> [Exercise directions] Copy from the first line below down to and including the line with "put(rider, 'person', lr, 'person', x, y". Skip the pictures.

> [Dataset rows]
= = = = = = =

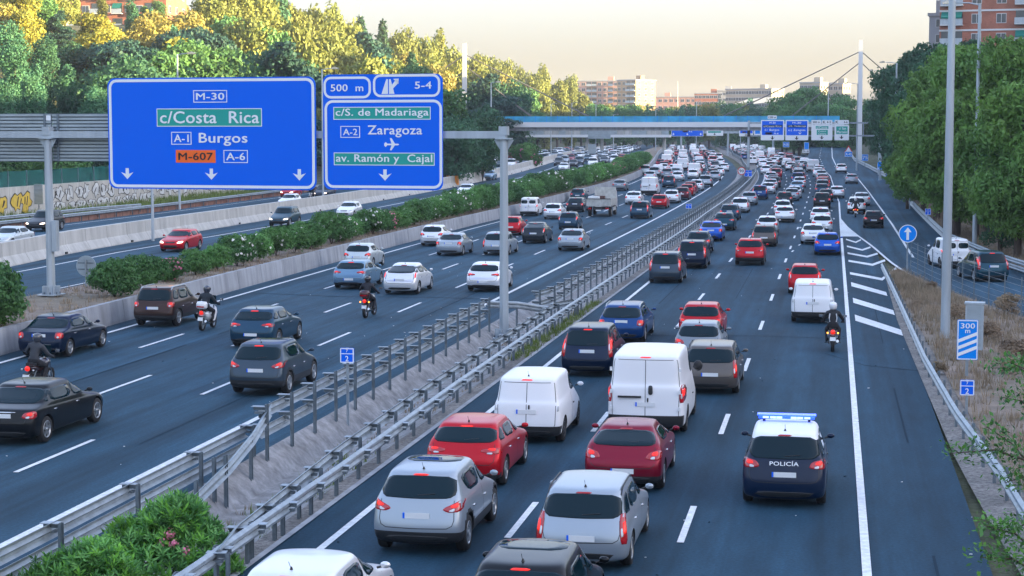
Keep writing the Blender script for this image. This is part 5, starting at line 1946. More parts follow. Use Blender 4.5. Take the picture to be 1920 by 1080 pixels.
def put(parts, name, label, cat, x, y, rz=0.0, group=None, z=None, roll=0.0):
    root = thing(name, label, cat, (x, y, (zr(y) if z is None else z) + .006), rz, group)
    root.rotation_euler = (0, roll, rz)
    objs = []
    for (n, me, par) in parts:
        objs.append(link(me, n, root if par is None else objs[par]))
    return root

def moto(px, py, bike, rider, lb, lr, rz=0.0, roll=0.0, xy=None):
    x, y = xy or G(px, py)
    put(bike, 'motorcycle', lb, 'motorcycle', x, y + .3, rz, 'motorcycles among the cars', roll=roll)
    put(rider, 'person', lr, 'person', x, y + .3, rz, 'motorcycle riders', roll=roll)

bk1 = make_bike(True, (.30, .29, .31), None, True)
rd1 = make_rider((.012, .014, .02), (.75, .75, .77), trim=(.55, .57, .6))
moto(1561, 662, bk1, rd1, 'grey scooter with a lit red and amber tail lamp beside the white line', 'rider in a dark jacket with pale stripes and a white helmet')
bk2 = make_bike(True, (.62, .64, .67), (.72, .74, .76), False)
rd2 = make_rider((.012, .02, .03), (.03, .035, .05))
moto(374, 622, bk2, rd2, 'white scooter with a white top box beside the brown off-roader', 'rider in dark clothes on the white scooter with the top box', roll=R(3))
bk3 = make_bike(False, (.02, .012, .014), (.05, .008, .012), True)
rd3 = make_rider((.016, .018, .026), (.02, .02, .024))
moto(682, 598, bk3, rd3, 'black motorcycle with a dark red top box and amber tail lamp', 'rider in black on the motorcycle with the dark red top box')
bk4 = make_bike(False, (.03, .01, .012), None, False)
rd4 = make_rider((.035, .04, .05), (.05, .055, .07))
moto(45, 738, bk4, rd4, 'motorcycle with a lit red tail lamp behind the dark blue saloon', 'rider in a grey jacket leaning forward at the left edge', roll=R(5))
bk5 = make_bike(True, (.05, .02, .02), None, True)
rd5 = make_rider((.02, .018, .02), (.5, .5, .5))
moto(1604, 408, bk5, rd5, 'scooter with a glowing amber tail lamp close behind the white off-roader', 'rider in dark clothes before the white off-roader on the slip road')
rd6 = make_rider((.012, .016, .022), (.035, .04, .05))
x, y = G(583, 377)
put(bk4, 'motorcycle', 'motorcycle with its lamp lit coming along the outer oncoming road', 'motorcycle', x, y + 1, R(180), 'motorcycles among the cars')
put(rd6, 'person', 'rider in dark clothes coming along the outer oncoming road', 'person', x, y + 1, R(180), 'motorcycle riders')

def lorry(x, y, label):
    r = thing('lorry', label, 'lorry', (x, y, zr(y + 3) + .01))
    GB = M('lorry_panel', (.50, .50, .47), .6, noise=[((3, 3, 3), 4, .75, 1.1)])
    w = 2.3
    L = 6.4
    b = MB(); b.box((0, 3.2, .80), (.9, 6.2, .22), STEELW); b.build('chassis', r)
    b = MB(); b.box((0, L / 2 - .6, 1.05), (w, L - 1.2, .10), GB); b.build('bed', r)
    b = MB(); b.box((0, .03, 1.42), (w, .05, .66), GB); b.box((0, -.01, 1.72), (w + .04, .05, .07), BLACK); b.build('tailboard', r)
    for k in range(4):
        b = MB(); b.box((-.9 + .6 * k, -.01, 1.42), (.06, .04, .64), CONC2); b.build('rib', r)
    b = MB(); b.box((0, -.02, 1.18), (.6, .03, .42), GB); b.build('plate_holder', r)
    for s in (-1, 1):
        for k in range(2):
            b = MB(); b.box((s * w / 2, 1.3 + 2.5 * k, 1.42), (.05, 2.44, .66), GB); b.build('side_board', r)
        b = MB(); b.box((s * .85, -.04, .80), (.34, .06, .14), LRED); b.build('tail_light', r)
        for y_ in (1.3, 4.9):
            t = MB(); t.lathe([(.25, -.14), (.43, -.14), (.46, -.1), (.46, .1), (.43, .14), (.25, .14)], TYRE, 22, 'x', (s * (w / 2 - .17), y_, .46))
            h = MB(); h.lathe([(.26, -.05), (.26, .12), (.2, .05), (.001, .09)][::s], GB, 18, 'x', (s * (w / 2 - .16), y_, .46))
            wo = h.build('wheel', r); t.build('tyre', wo)
        b = MB(); b.box((s * w / 2, 3.1, .70), (.04, 2.2, .35), CONC2); b.build('side_guard', r)
    b = MB(); b.box((0, 5.2, 2.05), (2.1, .05, 1.3), GB); b.build('headboard', r)
    b = MB()
    vs = [(-1.0, 5.3, .7), (1.0, 5.3, .7), (1.0, 6.9, .7), (-1.0, 6.9, .7), (-1.0, 5.3, 2.35), (1.0, 5.3, 2.35), (.98, 6.3, 2.35), (-.98, 6.3, 2.35), (-1.0, 6.85, 1.45), (1.0, 6.85, 1.45)]
    b.add(vs, [(0, 1, 5, 4), (0, 4, 7, 8, 3), (1, 2, 9, 6, 5), (3, 8, 9, 2), (8, 7, 6, 9), (4, 5, 6, 7), (0, 3, 2, 1)], BODY)
    o = b.build('cab', r); o.color = (.6, .6, .6, 1)
    b = MB(); b.box((0, -.05, .62), (.5, .02, .11), PLATE); b.build('number_plate', r)
    b = MB(); b.box((.0, 1.8, 1.30), (1.4, 1.0, .42), STEELW); b.box((-.3, 3.2, 1.5), (1.0, .9, .8), M('load', (.12, .06, .05), .8)); b.build('load', r)
    b = MB(); b.box((-.55, .9, 1.55), (1.0, .9, .75), PLATE); b.build('crate', r)
x, y = G(1122, 407)
lorry(x, y, 'small dropside lorry with a pale tailboard in the left carriageway')

# ------------------------------------------------------------------ traffic
def hd(y):
    return math.atan2(-(bend(y + 8) - bend(y - 8)), 16)

AHEAD = []       # for making labels of the jam
def C(key, col, px, py, label=None, rear=True, cat='car', group=None, h=None, far=None):
    x, y = G(px, py)
    if y > 30:                        # the tyre touches the road in front of the bumper
        y -= .75
        x = at_y(px, py, y)[0]
    far = (y > 250) if far is None else far
    heading = hd(y) if h is None else R(h)
    AHEAD.append([key, col, x, y, label, rear, cat, group, heading, far, px])

NB = 'cars queuing in the right carriageway'
NL = 'cars in the left carriageway'
NO = 'oncoming cars on the left roads'
R1_ = [
 ('crossover', 'silver', 779, 1030, 'silver crossover with a sunroof and lit tail lamps, nearest the verge'),
 ('estate', 'silver', 1088, 1058, 'silver estate with dark roof rails and upright tail lamps in the middle lane'),
 ('hatch', 'red', 866, 907, 'bright red hatchback with thin tail lamps behind the silver crossover\'s roof'),
 ('coupe', 'dark red', 1166, 914, 'dark red hatchback with a rounded rear window ahead of the silver estate'),
 ('mpv', 'navy', 1099, 703, 'navy people carrier with tall pillar lamps beside the large van'),
 ('wagon', 'blue', 1163, 641, 'blue estate with pale roof rails ahead of the navy people carrier'),
 ('estate', 'bronze', 1330, 736, 'bronze grey estate half hidden by the large white van'),
 ('hatchback', 'light grey', 1308, 683, 'silver hatchback with a lit brake lamp between bronze estate and red car'),
 ('hatchback', 'red', 1312, 640, 'red hatchback whose roof shows above two silver cars'),
 ('mpv', 'grey', 1246, 530, 'grey compact people carrier beside the verge barrier'),
 ('mpv', 'navy', 1296, 503, 'dark navy people carrier ahead of the grey one at the verge'),
 ('hatchback', 'grey', 1308, 475, 'grey hatchback peeking out ahead of the dark navy people carrier'),
 ('saloon', 'bright blue', 1332, 452, 'bright blue saloon in the left lane of the right carriageway'),
 ('hatch', 'teal', 1357, 432, 'teal hatchback just ahead of the bright blue saloon'),
 ('wagon', 'steel blue', 1367, 413, 'steel blue estate ahead of the teal hatchback'),
 ('estate', 'white', 1387, 399, 'white estate with thin lamps in the left lane before the bend'),
 ('crossover', 'red', 1405, 497, 'bright red crossover alone in the middle lane'),
 ('estate', 'bronze', 1432, 462, 'bronze estate with very tall red lamps ahead of the red crossover'),
 ('hatchback', 'white', 1438, 440, 'white hatchback hidden behind the bronze estate'),
 ('hatch', 'white', 1471, 417, 'white hatchback with round lamps in the middle lane'),
 ('hatchback', 'white', 1467, 404, 'white hatchback directly ahead of the one with round lamps'),
 ('crossover', 'dark grey', 1470, 388, 'dark crossover in the middle lane before the bend'),
 ('hatchback', 'silver', 1484, 377, 'silver hatchback ahead of the dark crossover'),
 ('small_hatchback', 'red', 1508, 551, 'small red car with wide mirrors ahead of the white panel van'),
 ('saloon', 'white', 1524, 458, 'old white saloon beside the bright blue small car'),
 ('hatchback', 'bright blue', 1551, 478, 'small bright blue car beside the white line'),
 ('hatchback', 'white', 1541, 437, 'white hatchback just ahead of the old white saloon'),
 ('hatch', 'white', 1538, 420, 'white hatchback with an amber lamp below the black off-roader'),
 ('jeep', 'black', 1541, 391, 'black off-roader in the third lane'),
 ('hatchback', 'dark grey', 1548, 379, 'dark hatchback just ahead of the black off-roader'),
 ('hatch', 'white', 1569, 372, 'white hatchback changing onto the slip road'),
 ('mpv', 'maroon', 1543, 357, 'maroon people carrier with bright brake lamps in the third lane'),
 ('hatchback', 'silver', 1542, 345, 'silver hatchback ahead of the maroon people carrier'),
 ('jeep', 'white', 1606, 401, 'white off-roader with glowing lamps on the slip road'),
 ('saloon', 'pale', 1616, 386, 'pale saloon ahead of the white off-roader on the slip road'),
 ('hatchback', 'black', 1638, 428, 'small black hatchback on the slip road with lit lamps'),
 ('hatch', 'silver', 1597, 345, 'silver hatchback alone on the slip road'),
 ('crossover', 'white', 1578, 325, 'white crossover furthest up the slip road'),
]
for (k, c, px, py, lab) in R1_:
    C(k, c, px, py, lab, group=NB)
C('police_car', 'navy', 1469, 943, 'dark blue police car with white roof and glowing blue light bar', cat='police car')
C('small_van', 'white', 986, 826, 'white panel van with black bumper left of the large van', cat='van', group='vans in the jam')
C('large_van', 'white', 1209, 811, 'large tall white van with twin rear doors and black handle', cat='van', group='vans in the jam')
C('small_van', 'white', 1523, 604, 'white panel van with glowing lamps next to the motorcyclist', cat='van', group='vans in the jam')
C('window_van', 'white', 1795, 503, 'white van with two rear door windows on the slip road', cat='van', group='vans in the jam', h=12)
C('mpv', 'teal', 1864, 528, 'teal blue people carrier at the right edge on the slip road', h=13)
L1_ = [
 ('large_saloon', 'black', 2, 828, 'large black saloon cut by the left edge of the frame'),
 ('saloon', 'navy', 72, 668, 'dark blue saloon in the lane beside the planter wall'),
 ('jeep', 'brown', 285, 611, 'brown off-roader with pale roof rails beside the planter wall'),
 ('hatch', 'steel blue', 469, 650, 'dark steel blue hatchback ahead of the grey crossover'),
 ('crossover', 'grey', 477, 738, 'grey crossover with lit red lamps in the lane nearest the ditch'),
 ('hatch', 'light blue', 653, 541, 'light blue hatchback following the pale small car'),
 ('hatchback', 'pale', 668, 503, 'pale grey hatchback close to the planter wall'),
 ('liftback', 'white', 748, 551, 'white liftback with a split rear window left of the golf style hatchback'),
 ('hatch', 'white', 905, 546, 'white hatchback with dark rear glass beside the gantry post'),
 ('hatchback', 'white', 808, 461, 'white hatchback beside the planter wall behind the silver saloon'),
 ('saloon', 'silver', 840, 479, 'silver saloon ahead of the white liftback'),
 ('estate', 'silver', 928, 478, 'silver estate partly hidden by the gantry post'),
 ('small_hatchback', 'red', 956, 441, 'small red car just right of the gantry post'),
 ('liftback', 'dark grey', 999, 456, 'dark grey liftback right of the small red car'),
 ('saloon', 'silver', 1068, 470, 'silver saloon alone near the right edge line'),
 ('small_hatchback', 'steel blue', 1064, 431, 'steel blue small car behind the pale van'),
 ('hatchback', 'white', 1035, 411, 'white hatchback between the pale van and the lorry'),
 ('wagon', 'dark grey', 1077, 398, 'dark estate hidden left of the dropside lorry'),
 ('mpv', 'steel blue', 1198, 410, 'slate blue people carrier with lit lamps right of the lorry'),
 ('hatchback', 'red', 1235, 391, 'bright red hatchback in the second lane of the jam'),
 ('saloon', 'white', 1186, 384, 'white saloon with round lamps behind the tall white van'),
 ('hatchback', 'white', 1258, 381, 'white hatchback with a glowing brake lamp ahead of the red one'),
 ('jeep', 'silver', 1322, 351, 'silver off-roader near the right edge line of the jam'),
 ('hatchback', 'teal', 1082, 378, 'teal hatchback at the planter wall beside the lorry cab'),
 ('saloon', 'light grey', 1160, 358, 'grey saloon close to the planter wall far along'),
]
for (k, c, px, py, lab) in L1_:
    C(k, c, px, py, lab, group=NL)
C('window_van', 'white', 990, 405, 'pale van with a wide rear window beside the planter wall', cat='van', group='vans in the left carriageway')
C('large_van', 'white', 1216, 366, 'tall white van standing out of the left carriageway jam', cat='van', group='vans in the left carriageway')
C('large_van', 'white', 1301, 332, 'tall white van deep in the left carriageway jam', cat='van', group='vans in the left carriageway', far=True)
C('small_van', 'white', 1283, 316, 'rounded white van with a red badge deep in the jam', cat='van', group='vans in the left carriageway', far=True)
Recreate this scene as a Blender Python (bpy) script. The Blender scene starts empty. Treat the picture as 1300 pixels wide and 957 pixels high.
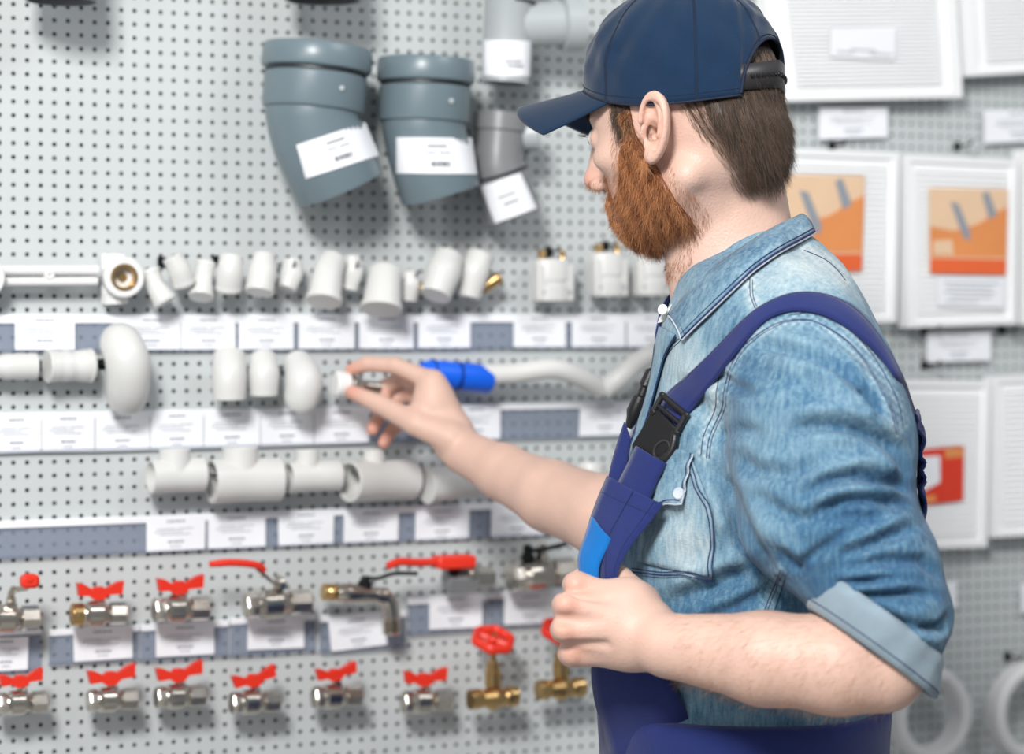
import bpy, math, random
import numpy as np
from mathutils import Vector, Matrix
from mathutils.bvhtree import BVHTree
random.seed(7); rng = np.random.default_rng(7)
SC = bpy.context.scene; COL = SC.collection
R = math.radians
# ------------------------------------------------------------------ camera
FPX = 1300*85/36.0; CX, HY = 650.0, 395.0; CZ = 1.50
cam_d = bpy.data.cameras.new('camera'); cam = bpy.data.objects.new('camera', cam_d); COL.objects.link(cam)
cam_d.lens = 85; cam_d.sensor_width = 36; cam_d.clip_start = 0.05
cam.location = (0, 0, CZ); cam.rotation_euler = (R(90), 0, 0)
cam_d.shift_y = -(478.5-HY)/1300.0
cam_d.dof.use_dof = True; cam_d.dof.focus_distance = 2.29; cam_d.dof.aperture_fstop = 3.1
SC.camera = cam
# ------------------------------------------------------------------ light
SC.view_settings.view_transform = 'Standard'; SC.view_settings.look = 'None'
SC.view_settings.gamma = 1; SC.view_settings.use_curve_mapping = False
SC.view_settings.exposure = -0.04
w = bpy.data.worlds.new('world'); SC.world = w; w.use_nodes = True
w.node_tree.nodes['Background'].inputs[0].default_value = (0.93, 0.97, 1.0, 1)
w.node_tree.nodes['Background'].inputs[1].default_value = 0.25
def area(name, loc, target, sx, sy, power, col=(1, 1, 1)):
    l = bpy.data.lights.new(name, 'AREA'); l.shape = 'RECTANGLE'; l.size = sx; l.size_y = sy
    l.energy = power; l.color = col
    o = bpy.data.objects.new(name, l); COL.objects.link(o); o.location = loc
    d = Vector(target)-Vector(loc); o.rotation_euler = d.to_track_quat('-Z', 'Y').to_euler()
    return o
area('ceiling_light', (-0.45, 0.15, 2.70), (0.05, 2.6, 1.4), 0.5, 0.5, 84, (1, 0.985, 0.96))
area('front_fill_light', (-1.6, -0.6, 2.1), (0.2, 2.5, 1.4), 1.3, 1.3, 17, (1, 0.99, 0.97))  # added soft fill from the front left, no real window behind it
area('ceiling_light_rear', (1.3, 1.6, 3.0), (0.3, 2.4, 1.4), 0.9, 0.6, 14, (0.97, 0.98, 1))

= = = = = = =

> [Expected answer]
Keep writing the Blender script for this image. This is part 5, starting at line 1946. More parts follow. Use Blender 4.5. Take the picture to be 1920 by 1080 pixels.
def put(parts, name, label, cat, x, y, rz=0.0, group=None, z=None, roll=0.0):
    root = thing(name, label, cat, (x, y, (zr(y) if z is None else z) + .006), rz, group)
    root.rotation_euler = (0, roll, rz)
    objs = []
    for (n, me, par) in parts:
        objs.append(link(me, n, root if par is None else objs[par]))
    return root

def moto(px, py, bike, rider, lb, lr, rz=0.0, roll=0.0, xy=None):
    x, y = xy or G(px, py)
    put(bike, 'motorcycle', lb, 'motorcycle', x, y + .3, rz, 'motorcycles among the cars', roll=roll)
    put(rider, 'person', lr, 'person', x, y + .3, rz, 'motorcycle riders', roll=roll)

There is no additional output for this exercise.